Tuesday, 13 May 2008

With a cup of tea in your hands anything is possible

On my wall here at work there is a post card of a far off looking determined woman that reads "With a cup of tea in your hand anything is possible" a simple statement which as I write this takes on new meaning.

A lot has happened lately which is inevitable when you don't post regularly. Life has been as always full on. Everywhere there is change for me at the moment from Church to work to family to friends. There seems little place for stillness in all this movement.

The move to my new Church has been interesting the liturgy is similar but it is the small changes that make the difference. For example the different tunes to sung responses can throw me for a moment in the liturgy.

The part where I am the biggest woos is at the cup of tea afterward. I am reminded of a talk earlier in my training on how space works to build community. It is a little harder here with round tables where people sit in their groups rather than stand where you have to bump into others. Yet that too is a very much dependent on the age and mobility of the community I suspect.

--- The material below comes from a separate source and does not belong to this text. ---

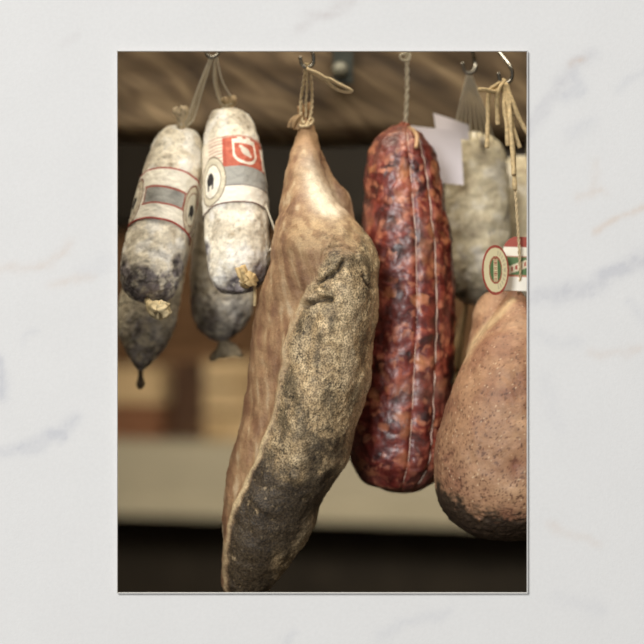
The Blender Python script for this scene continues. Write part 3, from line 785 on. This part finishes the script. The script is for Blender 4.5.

I have discovered however the ultimate community building accessory for any new church going gurl that being the husband.
On Sunday Shawn joined me for Pentecost and it was interesting seeing the difference it made being a couple in people coming up to talk afterwards I am not sure how my staunch southern American shaved headed husband would cope with being described as a gurls accessory but it is all in a good cause. Anyway they are a nice group of people and I am reminded that it takes time to find your feet in a community. It will be in the small group situations where relationships really begin I think.

Such thoughts inevitably run beyond where I am to how as a church do we make visitors welcome?
How do we open ourselves up to those new to the church?
How do we provide the space and encouragement that may lead to a return visit?
Do we do the brief obligatory hi, have you come here before? Do you live in the area? conversation and then feel that our duty is done?
And perhaps most importantly how do we recognise when we have become inwardly facing? When we are focused more on those comfortable relationships we have with each other, rather than those out on the edge with new comers. I know myself at times I have been all the things I have warned against, most of the time for no other reason than I forgot to notice or was enjoying those around me. I hope that I remember these weeks on the edge, the moments of warmth when I am met by parishioners. And when I find my feet that I am reminded of the importance of the milling places where those most comfortable on the edge meet.
Remeber with a cup of tea in your hands all things are possible...

2 comments:

orczy said...

Great to have you back!

I have found starting at a new Parish exciting to begin with, but after a few months it has become the norm. Then the real "work" begins; when one is no longer the new person, but part of the furniture.

Crimson Rambler said...

I hear you on the newcomers thing. I try to train my people to walk up, stick out right hand, and say, "Hello there, I'm George Bloggs"...without getting into the sticky sort of "are you new?" questions.
They find it astonishingly difficult. Sigh.